Section 280F(a) sets a specific annual dollar limitation (adjusted each year for inflation) on the amount of depreciation allowed for any "passenger automobile"—generally referred to as the "luxury automobile" limitations. 

The limitations apply to four-wheeled vehicles that are manufactured primarily for use on public streets, roads, and highways, and that are rated at 6,000 pounds gross vehicle weight (GVW) or less (except for trucks and vans, a vehicle's "unloaded" GVW rating is used).

Any depreciation disallowed because of these annual limitations is allowed in years past the end of the usual depreciation schedule, though still subject to the annual limitations.

There are higher annual "luxury automobile" depreciation limitations for vans and trucks than for other passenger automobiles. For this purpose, “vans and trucks” are passenger automobiles that are built on a truck chassis, including minivans and sport utility vehicles that are built on a truck chassis.

Note that there is a complete exclusion from the annual depreciation limitations for “qualified nonpersonal use vehicles”—these are described in regulations as vans and light trucks whose design makes them “not likely to be used more than a de minimis amount for personal purposes.”

50% bonus depreciation

There are higher first-year depreciation limits for vehicles that are allowed a 50% “bonus” depreciation deduction in the year placed in service. The PATH Act included provisions that allow bonus depreciation for property acquired and placed in service after December 31, 2015, and generally before January 1, 2020. Accordingly, the additional first year depreciation deduction percentage is 50% for qualified property placed in service during 2016.

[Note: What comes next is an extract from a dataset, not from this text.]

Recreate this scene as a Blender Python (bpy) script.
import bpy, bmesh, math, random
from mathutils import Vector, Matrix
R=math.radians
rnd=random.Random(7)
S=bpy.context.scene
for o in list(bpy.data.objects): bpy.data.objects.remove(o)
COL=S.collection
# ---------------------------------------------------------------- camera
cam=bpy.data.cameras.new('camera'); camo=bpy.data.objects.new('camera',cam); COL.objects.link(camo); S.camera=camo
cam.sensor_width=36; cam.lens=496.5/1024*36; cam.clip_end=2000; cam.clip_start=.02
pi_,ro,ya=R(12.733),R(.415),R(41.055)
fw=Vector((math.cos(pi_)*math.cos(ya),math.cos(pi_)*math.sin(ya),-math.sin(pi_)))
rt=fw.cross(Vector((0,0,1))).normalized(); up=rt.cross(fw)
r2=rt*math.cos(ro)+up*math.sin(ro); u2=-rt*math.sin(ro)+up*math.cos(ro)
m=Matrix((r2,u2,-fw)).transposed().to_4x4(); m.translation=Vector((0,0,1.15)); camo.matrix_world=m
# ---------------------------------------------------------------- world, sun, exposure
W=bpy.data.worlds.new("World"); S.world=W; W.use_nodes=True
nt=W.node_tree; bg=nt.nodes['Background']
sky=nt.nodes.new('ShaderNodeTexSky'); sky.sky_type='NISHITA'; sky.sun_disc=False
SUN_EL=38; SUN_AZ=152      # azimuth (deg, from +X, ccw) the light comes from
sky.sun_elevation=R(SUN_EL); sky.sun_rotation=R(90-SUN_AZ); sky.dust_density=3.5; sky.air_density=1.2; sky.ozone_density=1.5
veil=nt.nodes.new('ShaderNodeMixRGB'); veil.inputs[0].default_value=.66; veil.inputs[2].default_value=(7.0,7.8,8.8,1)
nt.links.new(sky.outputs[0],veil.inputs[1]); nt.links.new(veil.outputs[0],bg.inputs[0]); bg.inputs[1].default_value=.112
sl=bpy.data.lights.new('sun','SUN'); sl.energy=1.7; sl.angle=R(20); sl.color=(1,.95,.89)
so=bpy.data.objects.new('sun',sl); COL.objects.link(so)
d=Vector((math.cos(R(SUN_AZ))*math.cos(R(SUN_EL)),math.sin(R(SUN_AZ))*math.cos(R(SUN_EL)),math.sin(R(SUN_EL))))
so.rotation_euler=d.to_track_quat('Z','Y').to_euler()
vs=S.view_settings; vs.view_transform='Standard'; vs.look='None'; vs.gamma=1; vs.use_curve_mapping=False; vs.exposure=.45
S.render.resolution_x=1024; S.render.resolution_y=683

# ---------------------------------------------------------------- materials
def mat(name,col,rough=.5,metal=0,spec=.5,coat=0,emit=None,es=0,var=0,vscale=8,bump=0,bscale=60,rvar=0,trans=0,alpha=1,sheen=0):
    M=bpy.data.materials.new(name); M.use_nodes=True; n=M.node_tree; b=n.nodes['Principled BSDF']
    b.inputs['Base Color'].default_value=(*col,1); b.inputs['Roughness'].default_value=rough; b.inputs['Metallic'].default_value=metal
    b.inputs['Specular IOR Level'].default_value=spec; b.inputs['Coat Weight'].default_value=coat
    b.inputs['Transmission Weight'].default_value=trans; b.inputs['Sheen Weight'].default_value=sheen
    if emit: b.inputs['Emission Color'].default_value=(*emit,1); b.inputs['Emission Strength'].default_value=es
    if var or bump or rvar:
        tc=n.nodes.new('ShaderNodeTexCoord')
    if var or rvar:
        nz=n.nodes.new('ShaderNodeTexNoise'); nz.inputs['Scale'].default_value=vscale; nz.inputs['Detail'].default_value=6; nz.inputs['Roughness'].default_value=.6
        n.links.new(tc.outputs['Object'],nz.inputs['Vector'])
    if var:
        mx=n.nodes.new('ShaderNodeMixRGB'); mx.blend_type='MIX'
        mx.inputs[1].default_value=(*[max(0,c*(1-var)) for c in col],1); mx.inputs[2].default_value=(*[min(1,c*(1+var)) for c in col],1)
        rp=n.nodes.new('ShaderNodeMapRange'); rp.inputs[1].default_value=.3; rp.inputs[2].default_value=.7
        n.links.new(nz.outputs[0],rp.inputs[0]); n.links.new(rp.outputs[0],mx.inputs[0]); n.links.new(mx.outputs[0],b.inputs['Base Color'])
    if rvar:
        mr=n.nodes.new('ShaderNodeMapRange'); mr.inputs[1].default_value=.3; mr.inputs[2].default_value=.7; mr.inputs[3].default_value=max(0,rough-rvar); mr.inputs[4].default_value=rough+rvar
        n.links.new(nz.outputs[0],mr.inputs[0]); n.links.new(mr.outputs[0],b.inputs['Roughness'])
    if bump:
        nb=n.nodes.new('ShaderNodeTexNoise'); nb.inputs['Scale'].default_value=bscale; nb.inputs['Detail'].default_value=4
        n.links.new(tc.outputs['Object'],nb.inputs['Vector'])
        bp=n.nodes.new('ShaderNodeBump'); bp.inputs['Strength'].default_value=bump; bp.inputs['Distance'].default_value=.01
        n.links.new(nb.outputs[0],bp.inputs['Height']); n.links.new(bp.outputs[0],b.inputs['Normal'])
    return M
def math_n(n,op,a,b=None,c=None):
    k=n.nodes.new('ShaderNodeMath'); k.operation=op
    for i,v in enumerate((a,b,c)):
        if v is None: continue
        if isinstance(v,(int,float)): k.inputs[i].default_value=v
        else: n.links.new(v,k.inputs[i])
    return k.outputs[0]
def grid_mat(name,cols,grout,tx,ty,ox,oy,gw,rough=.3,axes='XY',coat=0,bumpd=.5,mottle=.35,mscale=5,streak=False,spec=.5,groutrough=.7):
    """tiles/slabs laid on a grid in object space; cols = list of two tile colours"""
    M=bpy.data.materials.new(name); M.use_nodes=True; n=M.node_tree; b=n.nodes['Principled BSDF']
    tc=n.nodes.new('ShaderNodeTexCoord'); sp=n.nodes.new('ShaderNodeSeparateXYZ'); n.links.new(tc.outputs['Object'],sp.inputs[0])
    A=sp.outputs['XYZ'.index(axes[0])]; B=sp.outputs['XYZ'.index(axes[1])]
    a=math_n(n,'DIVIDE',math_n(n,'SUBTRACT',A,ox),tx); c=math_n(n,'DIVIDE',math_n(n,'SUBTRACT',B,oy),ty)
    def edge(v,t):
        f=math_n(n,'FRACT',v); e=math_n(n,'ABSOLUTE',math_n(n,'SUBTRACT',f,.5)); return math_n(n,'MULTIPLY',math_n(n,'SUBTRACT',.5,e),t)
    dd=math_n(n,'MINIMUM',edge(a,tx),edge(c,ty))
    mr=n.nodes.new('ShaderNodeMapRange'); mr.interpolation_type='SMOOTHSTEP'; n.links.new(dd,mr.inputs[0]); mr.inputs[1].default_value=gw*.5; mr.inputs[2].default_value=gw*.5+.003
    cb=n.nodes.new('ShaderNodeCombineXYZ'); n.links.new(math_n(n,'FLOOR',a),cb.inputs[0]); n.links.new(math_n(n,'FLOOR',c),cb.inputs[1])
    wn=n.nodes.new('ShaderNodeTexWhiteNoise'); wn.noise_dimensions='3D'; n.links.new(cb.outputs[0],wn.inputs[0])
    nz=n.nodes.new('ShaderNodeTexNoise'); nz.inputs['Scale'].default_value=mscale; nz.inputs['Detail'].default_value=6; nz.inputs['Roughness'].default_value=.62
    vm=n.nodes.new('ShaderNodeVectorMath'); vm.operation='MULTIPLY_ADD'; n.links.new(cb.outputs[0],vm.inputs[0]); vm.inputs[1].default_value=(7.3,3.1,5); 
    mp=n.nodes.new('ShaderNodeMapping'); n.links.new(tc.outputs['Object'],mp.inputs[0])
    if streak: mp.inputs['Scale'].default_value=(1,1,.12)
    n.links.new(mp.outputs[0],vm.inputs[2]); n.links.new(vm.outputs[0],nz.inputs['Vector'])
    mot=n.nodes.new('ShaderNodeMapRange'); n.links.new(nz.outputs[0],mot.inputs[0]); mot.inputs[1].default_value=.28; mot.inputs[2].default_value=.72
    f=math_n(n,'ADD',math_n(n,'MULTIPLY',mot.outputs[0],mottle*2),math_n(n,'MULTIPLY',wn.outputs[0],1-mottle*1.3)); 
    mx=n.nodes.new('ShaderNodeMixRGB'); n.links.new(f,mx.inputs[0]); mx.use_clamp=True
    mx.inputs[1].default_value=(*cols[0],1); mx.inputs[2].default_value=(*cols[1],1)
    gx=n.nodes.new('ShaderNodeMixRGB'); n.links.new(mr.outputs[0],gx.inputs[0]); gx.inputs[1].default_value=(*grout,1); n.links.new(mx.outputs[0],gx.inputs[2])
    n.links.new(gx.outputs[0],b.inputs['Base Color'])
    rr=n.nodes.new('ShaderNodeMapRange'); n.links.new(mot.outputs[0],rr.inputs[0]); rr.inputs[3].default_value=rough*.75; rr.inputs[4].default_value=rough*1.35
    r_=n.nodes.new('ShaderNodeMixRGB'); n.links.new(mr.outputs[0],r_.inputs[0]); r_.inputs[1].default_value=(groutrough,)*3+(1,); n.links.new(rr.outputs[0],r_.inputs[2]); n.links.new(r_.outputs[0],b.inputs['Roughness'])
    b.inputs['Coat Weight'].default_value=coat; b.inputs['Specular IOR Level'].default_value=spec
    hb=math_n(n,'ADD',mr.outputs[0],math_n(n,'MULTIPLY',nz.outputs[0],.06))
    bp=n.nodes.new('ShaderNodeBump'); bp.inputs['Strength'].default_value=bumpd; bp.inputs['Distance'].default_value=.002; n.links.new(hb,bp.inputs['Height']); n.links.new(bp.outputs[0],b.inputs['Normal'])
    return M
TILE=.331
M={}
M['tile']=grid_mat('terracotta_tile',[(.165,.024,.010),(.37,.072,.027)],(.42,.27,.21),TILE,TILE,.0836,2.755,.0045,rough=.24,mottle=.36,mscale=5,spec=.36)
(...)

Rev. Proc. 2016-23 includes tables specifying first-year bonus depreciation amounts for vehicles placed in service in 2016 for which the additional first year depreciation deduction applies. The first-year depreciation limit, if bonus depreciation is allowed, is $8,000 higher than the general limit.  For 2016, the first-year limitation is $11,160 for passenger automobiles and $11,560 for trucks and vans.

Rev. Proc. 2016-23

The general inflation-adjusted limitations for passenger automobiles (other than trucks and vans) placed in service during 2016 are the same applied as for years 2013-2015.

Passenger automobiles:
1st tax year $3,160
2nd tax year $5,100
3rd tax year $3,050
Each succeeding tax year $1,875

 

For an automobile being depreciated under the modified accelerated cost recovery system (MACRS)—subject to a five-year recovery period and a half-year convention—the $3,160 cap serves to limit the first-year depreciation otherwise allowed for an automobile with a basis of more than $15,800.

Trucks and vans

For trucks and vans placed in service during 2016, the general inflation-adjusted limitations are as follows:

Trucks and vans:
1st tax year $3,560
2nd tax year $5,700
3rd tax year $3,350
Each succeeding tax year $2,075

 

These limits are slightly higher than the limits that applied to trucks and vans placed in service during 2015.